10. Voorkoppelplicht van de medewerker en hulpplicht van de leidinggevende
De medewerker heeft de verantwoordelijkheid de leidinggevende of opdrachtgever vroegtijdig te verwittigen als hij zijn prestatieafspraak niet kan nakomen (=voorkoppelplicht). Automatisch heeft de leidinggevende dan hulpplicht. Hoe die hulp er kan uitzien hangt af van de leidinggevende en de situatie.
Na het maken van de BeSMARTO-afspraken gaat de medewerker aan de slag met het realiseren van wat hij aan de organisatie beloofd heeft. Daarbij zal hij zijn hele initiatiefruimte gebruiken.
De voorkoppelplicht van de medewerker
Ondanks zijn grote inspanningen en bekwaamheid, zal het soms voorkomen dat de medewerker zijn afspraken niet kan nakomen. Dit kan te wijten zijn aan belangrijke externe invloeden, inschattingsfouten bij aanvang, e.d.
Minder professioneel mature medewerkers laten dergelijke opdrachten bij voorkeur links liggen, immers ze creëren onaangename situaties. Ze 'vergeten' hun verantwoordelijkheid met als gevolg dat het probleem zich later als een brand(je) bij de leidinggevende aandient.
Vandaar dat leidinggevende en medewerker ook een voorkoppelplicht afspreken: vanaf welk verschil tussen geplande en gerealiseerde voortgang zal de medewerker de leidinggevende informeren over zijn moeilijkheden?
Wanneer de medewerker zeer regelmatig over al zijn activiteiten en projecten rapporteert, is een bijkomende voormeldingsafspraak niet noodzakelijk. In de praktijk kunnen de meeste leidinggevenden zich echter door tijdsbeperkingen een minutieuze opvolging van alle medewerkers niet veroorloven, vandaar het nut van de voorkoppelafspraak.
De remedie is eenvoudig
Bij het maken van de BeSMARTO wordt tevens afgesproken hoe de medewerker routinematig rapporteert over de voortgang. Loopt men daarbij het risico om te laat te reageren op moeilijkheden, dan spreekt men de voorkoppelplicht van de medewerker af: wanneer zal de medewerker pro-actief de leidinggevende informeren over zijn moeilijkheden?
Deze voorkoppelafspraak creëert heel wat rust in de relatie tussen de leidinggevende en de medewerker, zeker wanneer ze in verhouding staat tot de professionele maturiteit van de medewerker en het belang/risco van de opdracht.
Zou de medewerker deze voormeldingsafspraak niet nakomen, dan heeft hij twee problemen: het niet tijdig/voldoende/... realiseren van de afgesproken BeSMARTO en het niet nakomen van zijn verantwoordelijkheid om voor te koppelen.
Wanneer de medewerker zijn leidinggevende informeert over zijn moeilijkheden zegt hij niet 'Baas, ik heb een probleem' of nog erger 'Baas, jij hebt een probleem'. Hij zal rapporteren: 'Baas, wat ik deed om mijn probleem op te lossen was... maar dat lukt niet.
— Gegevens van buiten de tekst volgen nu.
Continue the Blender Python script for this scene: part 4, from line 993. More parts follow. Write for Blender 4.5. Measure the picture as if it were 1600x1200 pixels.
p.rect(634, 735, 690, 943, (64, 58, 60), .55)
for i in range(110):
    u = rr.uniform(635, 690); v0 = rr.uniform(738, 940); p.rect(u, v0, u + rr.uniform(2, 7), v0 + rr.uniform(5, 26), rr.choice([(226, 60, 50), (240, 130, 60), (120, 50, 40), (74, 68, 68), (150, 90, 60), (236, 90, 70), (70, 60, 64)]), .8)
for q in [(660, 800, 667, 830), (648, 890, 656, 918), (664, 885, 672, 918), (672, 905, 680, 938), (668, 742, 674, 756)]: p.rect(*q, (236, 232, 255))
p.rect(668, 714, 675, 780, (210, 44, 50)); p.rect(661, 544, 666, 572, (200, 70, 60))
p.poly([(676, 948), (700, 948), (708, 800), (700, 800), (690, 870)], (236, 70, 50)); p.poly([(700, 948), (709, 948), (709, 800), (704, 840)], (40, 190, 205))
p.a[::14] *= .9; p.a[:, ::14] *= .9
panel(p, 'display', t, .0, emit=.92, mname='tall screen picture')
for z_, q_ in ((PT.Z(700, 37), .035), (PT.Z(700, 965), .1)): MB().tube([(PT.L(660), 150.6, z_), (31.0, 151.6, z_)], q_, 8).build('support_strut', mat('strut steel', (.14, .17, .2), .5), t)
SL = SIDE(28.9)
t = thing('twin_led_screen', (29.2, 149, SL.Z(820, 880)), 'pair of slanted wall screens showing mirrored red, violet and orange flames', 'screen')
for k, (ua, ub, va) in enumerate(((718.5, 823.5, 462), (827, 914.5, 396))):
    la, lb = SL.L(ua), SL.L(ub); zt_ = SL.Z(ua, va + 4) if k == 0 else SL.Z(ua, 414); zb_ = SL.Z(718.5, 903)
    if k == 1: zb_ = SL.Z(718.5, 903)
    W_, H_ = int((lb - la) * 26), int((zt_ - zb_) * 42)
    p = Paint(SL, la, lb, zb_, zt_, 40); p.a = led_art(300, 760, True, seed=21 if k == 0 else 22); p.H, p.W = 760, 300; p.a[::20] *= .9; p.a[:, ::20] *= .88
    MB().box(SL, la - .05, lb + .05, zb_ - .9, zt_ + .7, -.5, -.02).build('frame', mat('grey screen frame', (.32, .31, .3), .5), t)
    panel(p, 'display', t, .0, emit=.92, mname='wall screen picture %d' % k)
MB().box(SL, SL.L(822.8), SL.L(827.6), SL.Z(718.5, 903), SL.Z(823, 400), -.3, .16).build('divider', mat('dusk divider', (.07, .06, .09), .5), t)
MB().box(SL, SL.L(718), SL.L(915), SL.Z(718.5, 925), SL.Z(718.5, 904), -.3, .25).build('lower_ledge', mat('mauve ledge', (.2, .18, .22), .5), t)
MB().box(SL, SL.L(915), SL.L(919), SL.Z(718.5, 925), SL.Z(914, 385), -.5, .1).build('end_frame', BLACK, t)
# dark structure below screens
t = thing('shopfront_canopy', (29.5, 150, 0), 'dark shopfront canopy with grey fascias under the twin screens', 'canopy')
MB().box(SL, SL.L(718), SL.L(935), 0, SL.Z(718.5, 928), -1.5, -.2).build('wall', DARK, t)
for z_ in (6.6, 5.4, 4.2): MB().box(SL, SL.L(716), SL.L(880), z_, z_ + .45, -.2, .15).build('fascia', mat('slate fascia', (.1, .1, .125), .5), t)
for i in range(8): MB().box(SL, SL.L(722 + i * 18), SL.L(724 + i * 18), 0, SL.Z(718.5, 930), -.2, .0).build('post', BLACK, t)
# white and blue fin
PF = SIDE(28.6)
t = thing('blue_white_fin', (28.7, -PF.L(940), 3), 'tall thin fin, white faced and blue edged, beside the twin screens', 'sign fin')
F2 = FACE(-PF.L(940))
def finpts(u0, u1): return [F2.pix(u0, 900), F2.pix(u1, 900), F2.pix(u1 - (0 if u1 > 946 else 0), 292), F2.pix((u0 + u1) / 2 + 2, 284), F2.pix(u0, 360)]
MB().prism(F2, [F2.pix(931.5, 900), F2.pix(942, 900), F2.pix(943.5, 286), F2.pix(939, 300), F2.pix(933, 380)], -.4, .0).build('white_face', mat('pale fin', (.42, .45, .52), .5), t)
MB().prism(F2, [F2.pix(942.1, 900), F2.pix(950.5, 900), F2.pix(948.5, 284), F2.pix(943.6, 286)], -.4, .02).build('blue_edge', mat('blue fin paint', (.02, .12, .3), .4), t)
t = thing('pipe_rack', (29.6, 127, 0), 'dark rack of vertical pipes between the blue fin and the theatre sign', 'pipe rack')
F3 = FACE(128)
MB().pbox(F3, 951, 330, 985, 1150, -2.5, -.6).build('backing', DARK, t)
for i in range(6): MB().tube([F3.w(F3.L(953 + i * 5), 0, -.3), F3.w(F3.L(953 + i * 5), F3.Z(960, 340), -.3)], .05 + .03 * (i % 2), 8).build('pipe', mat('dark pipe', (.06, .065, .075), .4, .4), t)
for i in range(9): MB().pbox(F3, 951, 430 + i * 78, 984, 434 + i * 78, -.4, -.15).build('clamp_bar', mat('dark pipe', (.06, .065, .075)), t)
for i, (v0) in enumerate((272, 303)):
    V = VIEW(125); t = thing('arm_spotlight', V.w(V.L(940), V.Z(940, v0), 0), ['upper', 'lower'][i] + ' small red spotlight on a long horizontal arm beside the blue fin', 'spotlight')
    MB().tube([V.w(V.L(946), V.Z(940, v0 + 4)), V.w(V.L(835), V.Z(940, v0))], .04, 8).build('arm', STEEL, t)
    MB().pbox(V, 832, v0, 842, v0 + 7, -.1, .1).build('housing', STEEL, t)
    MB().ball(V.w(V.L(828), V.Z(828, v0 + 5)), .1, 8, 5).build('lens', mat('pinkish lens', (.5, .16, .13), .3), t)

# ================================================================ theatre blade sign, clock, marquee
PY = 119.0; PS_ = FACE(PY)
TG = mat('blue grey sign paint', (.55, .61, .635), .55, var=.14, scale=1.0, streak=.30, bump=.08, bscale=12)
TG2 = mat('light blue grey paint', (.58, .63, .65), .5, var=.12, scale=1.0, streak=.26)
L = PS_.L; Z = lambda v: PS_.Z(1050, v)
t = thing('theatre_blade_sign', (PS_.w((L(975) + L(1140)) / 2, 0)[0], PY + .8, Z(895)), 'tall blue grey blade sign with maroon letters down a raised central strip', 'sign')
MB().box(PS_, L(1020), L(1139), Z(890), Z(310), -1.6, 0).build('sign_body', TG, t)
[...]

Kan jij mij helpen?'. Bij 'Baas' denk ik ;-).
De hulpplicht van de leidinggevende
Op dat ogenblik heeft de leidinggevende een hulpplicht. Hij zal de medewerker helpen door advies te geven, of randvoorwaarden positief te beïnvloeden, of bijkomende middelen ter beschikking (of prioriteiten bij) te stellen.
De leidinggevende is vrij in zijn keuze van de aard van zijn hulp of begeleiding t.o.v. de medewerker. Goed doorvragen naar de kern van het probleem, of naar alternatieve acties vanwege de medewerker, is dan vaak veel effectiever dan onmiddellijk bv. meer tijd voor realisatie van de BeSMARTO toe te staan.
In de laatste twee nieuwsbrieven bespraken we de drie elementen die elkaar in balans houden en borg staan voor een vooruitziende en verantwoord initiatiefrijke medewerker: de initiatiefruimte, de voorkoppel- en hulpplicht.